* Brief
Print exactly the lines from the first one down to the line that contains "sc.camera = camo", both included, and skip the pictures.

# Start of Supplied data

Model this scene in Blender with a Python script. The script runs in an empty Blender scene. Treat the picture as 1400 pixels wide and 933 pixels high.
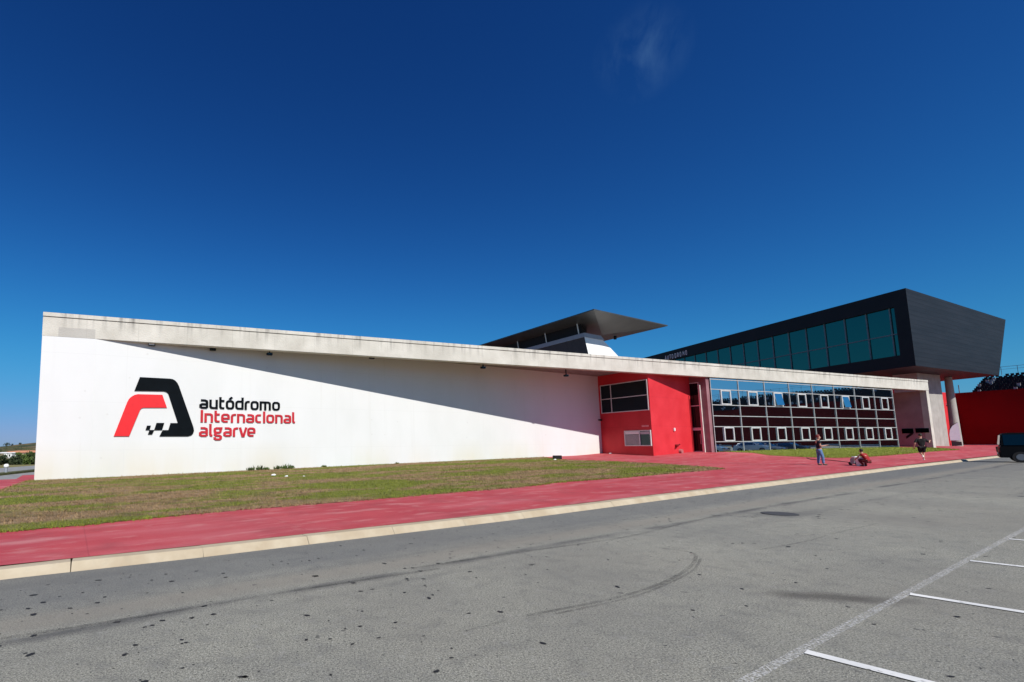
import bpy, bmesh, math, random
import numpy as np
from mathutils import Vector, Matrix
random.seed(7); rng = np.random.default_rng(7)
sc = bpy.context.scene
COL = sc.collection
R = math.radians

# ------------------------------------------------------------------ camera
F = 655.0; CX, CY = 482.0, 541.7; TH = math.atan(67.4 / F); RO = .0113; CH = 1.65
fw = np.array([0, math.cos(TH), math.sin(TH)])
u0 = np.array([0, -math.sin(TH), math.cos(TH)]); r0 = np.array([1., 0, 0])
rt = r0 * math.cos(RO) - u0 * math.sin(RO); up = u0 * math.cos(RO) + r0 * math.sin(RO)
CAMP = np.array([0, 0, CH])
cam = bpy.data.cameras.new('camera'); camo = bpy.data.objects.new('camera', cam); COL.objects.link(camo)
cam.sensor_width = 36; cam.lens = F / 1400 * 36
cam.shift_x = 218 / 1400; cam.shift_y = 75.2 / 1400
cam.clip_start = .1; cam.clip_end = 6000
camo.matrix_world = Matrix(((rt[0], up[0], -fw[0], 0), (rt[1], up[1], -fw[1], 0), (rt[2], up[2], -fw[2], CH), (0, 0, 0, 1)))
sc.camera = camo

# ------------------------------------------------------------------ sun, sky, exposure
A = np.array([.9316, .3634, 0]); N = np.array([-.3634, .9316, 0])     # along the facade / away from the camera
dl = R(4.0); EL = R(43.8)
sh = -N * math.cos(dl) + A * math.sin(dl)
sdir = Vector((sh[0] * math.cos(EL), sh[1] * math.cos(EL), math.sin(EL)))
sun = bpy.data.lights.new('sun', 'SUN'); sun.energy = 4.5; sun.angle = R(.5); sun.color = (1, .95, .88)
suno = bpy.data.objects.new('sun', sun); COL.objects.link(suno)
suno.rotation_euler = sdir.to_track_quat('Z', 'Y').to_euler()
w = bpy.data.worlds.new('World'); sc.world = w; w.use_nodes = True
nt = w.node_tree; nt.nodes.clear()
def nn(nt, t, **k):
    n = nt.nodes.new(t)
    for a, b in k.items(): setattr(n, a, b)
    return n
sky = nn(nt, 'ShaderNodeTexSky', sky_type='NISHITA'); sky.sun_disc = False
sky.sun_elevation = EL; sky.sun_rotation = math.atan2(sh[0], sh[1])
sky.altitude = 300; sky.air_density = 1.0; sky.dust_density = .35; sky.ozone_density = 3.0
sepc = nn(nt, 'ShaderNodeSeparateColor'); comb = nn(nt, 'ShaderNodeCombineColor'); chan = []
for k_, (co_, ex_) in enumerate(((.067, 1.62), (.226, 1.62), (.438, 1.38))):      # deep polarised blue: contrast per channel
    pw_ = nn(nt, 'ShaderNodeMath', operation='POWER'); pw_.inputs[1].default_value = ex_
    ml_ = nn(nt, 'ShaderNodeMath', operation='MULTIPLY'); ml_.inputs[1].default_value = co_
    nt.links.new(sepc.outputs[k_], pw_.inputs[0]); nt.links.new(pw_.outputs[0], ml_.inputs[0]); 
    cap_ = (40., 3.15, 6.3)[k_]; d1_ = nn(nt, 'ShaderNodeMath', operation='DIVIDE'); d1_.inputs[1].default_value = cap_; p1_ = nn(nt, 'ShaderNodeMath', operation='POWER'); p1_.inputs[1].default_value = 3
    a1_ = nn(nt, 'ShaderNodeMath', operation='ADD'); a1_.inputs[1].default_value = 1; r1_ = nn(nt, 'ShaderNodeMath', operation='POWER'); r1_.inputs[1].default_value = -1 / 3
    f1_ = nn(nt, 'ShaderNodeMath', operation='MULTIPLY'); K_ = nt.links.new
    K_(ml_.outputs[0], d1_.inputs[0]); K_(d1_.outputs[0], p1_.inputs[0]); K_(p1_.outputs[0], a1_.inputs[0]); K_(a1_.outputs[0], r1_.inputs[0]); K_(r1_.outputs[0], f1_.inputs[0]); K_(ml_.outputs[0], f1_.inputs[1]); K_(f1_.outputs[0], comb.inputs[k_])
tcw = nn(nt, 'ShaderNodeTexCoord')
# a faint wisp of high cloud
cd = fw + (878 - CX) / F * rt - (72 - CY) / F * up; cd = cd / np.linalg.norm(cd)
dist = nn(nt, 'ShaderNodeVectorMath', operation='DISTANCE'); dist.inputs[1].default_value = tuple(cd)
noi = nn(nt, 'ShaderNodeTexNoise'); noi.inputs['Scale'].default_value = 13; noi.inputs['Detail'].default_value = 7; noi.inputs['Roughness'].default_value = .62; noi.inputs['Distortion'].default_value = .35
mp = nn(nt, 'ShaderNodeMapping'); mp.inputs['Scale'].default_value = (1.7, 1.2, .55)
mr = nn(nt, 'ShaderNodeMapRange'); mr.inputs[1].default_value = .07; mr.inputs[2].default_value = .0; 
mr2 = nn(nt, 'ShaderNodeMapRange'); mr2.inputs[1].default_value = .42; mr2.inputs[2].default_value = .85
mm = nn(nt, 'ShaderNodeMath', operation='MULTIPLY'); mm2 = nn(nt, 'ShaderNodeMath', operation='MULTIPLY'); mm2.inputs[1].default_value = .32
cm = nn(nt, 'ShaderNodeMix', data_type='RGBA'); cm.inputs[7].default_value = (1.1, 2.3, 4.0, 1)
bg = nn(nt, 'ShaderNodeBackground'); bg.inputs[1].default_value = .1
wo = nn(nt, 'ShaderNodeOutputWorld')
L = nt.links.new
L(sky.outputs[0], sepc.inputs[0]); L(comb.outputs[0], cm.inputs[6])
L(tcw.outputs['Generated'], dist.inputs[0]); L(tcw.outputs['Generated'], mp.inputs[0]); L(mp.outputs[0], noi.inputs['Vector'])
L(dist.outputs['Value'], mr.inputs[0]); L(noi.outputs[0], mr2.inputs[0]); L(mr.outputs[0], mm.inputs[0]); L(mr2.outputs[0], mm.inputs[1])
L(mm.outputs[0], mm2.inputs[0]); L(mm2.outputs[0], cm.inputs[0]); L(cm.outputs[2], bg.inputs[0]); L(bg.outputs[0], wo.inputs[0])
sc.view_settings.view_transform = 'Standard'; sc.view_settings.look = 'None'; sc.view_settings.gamma = 1
sc.view_settings.exposure = .32

# ------------------------------------------------------------------ survey helpers (photo measurements -> metres)
def ray(x, y): return fw + (x - CX) / F * rt - (y - CY) / F * up
def atz(x, y, z):
    d = ray(x, y); return CAMP + d * (z - CH) / d[2]
def onpl(x, y, p, dv):
    n = np.array([-dv[1], dv[0], 0]); d = ray(x, y); return CAMP + d * (((p - CAMP) @ n) / (d @ n))
def aty(x, y, Y):
    d = ray(x, y); return CAMP + d * Y / d[1]
P0 = atz(133, 464, 7.25)
O3 = np.array([P0[0], P0[1], 0])
def B3(a, n, z): return O3 + A * a + N * n + np.array([0, 0, z])
KP = np.array([3.42, 10.59, 0]); KD = np.array([.862, .507, 0]); KN = np.array([-.507, .862, 0])
def gz(x, y):
    """height of the pavement / lawn terrain behind the kerb"""
    v = np.array([x, y, 0]) - KP; s = v @ KD; q = v @ KN
    g = np.interp(s, [-40, -9.7, 10, 30.3, 40.3, 70.2, 90, 125, 180], [0, .001, .012, .0225, .0464, .082, .058, .02, .01])
    z = .115 + g * max(0, q)
    return float(min(z, .78))
def atg(x, y):
    z = .3
    for i in range(25):
        p = atz(x, y, z); z = .6 * z + .4 * gz(p[0], p[1])
    p = atz(x, y, z); return np.array([p[0], p[1], gz(p[0], p[1])])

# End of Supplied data

* Result below
Model this scene in Blender with a Python script. The script runs in an empty Blender scene. Treat the picture as 1400 pixels wide and 933 pixels high.
import bpy, bmesh, math, random
import numpy as np
from mathutils import Vector, Matrix
random.seed(7); rng = np.random.default_rng(7)
sc = bpy.context.scene
COL = sc.collection
R = math.radians

# ------------------------------------------------------------------ camera
F = 655.0; CX, CY = 482.0, 541.7; TH = math.atan(67.4 / F); RO = .0113; CH = 1.65
fw = np.array([0, math.cos(TH), math.sin(TH)])
u0 = np.array([0, -math.sin(TH), math.cos(TH)]); r0 = np.array([1., 0, 0])
rt = r0 * math.cos(RO) - u0 * math.sin(RO); up = u0 * math.cos(RO) + r0 * math.sin(RO)
CAMP = np.array([0, 0, CH])
cam = bpy.data.cameras.new('camera'); camo = bpy.data.objects.new('camera', cam); COL.objects.link(camo)
cam.sensor_width = 36; cam.lens = F / 1400 * 36
cam.shift_x = 218 / 1400; cam.shift_y = 75.2 / 1400
cam.clip_start = .1; cam.clip_end = 6000
camo.matrix_world = Matrix(((rt[0], up[0], -fw[0], 0), (rt[1], up[1], -fw[1], 0), (rt[2], up[2], -fw[2], CH), (0, 0, 0, 1)))
sc.camera = camo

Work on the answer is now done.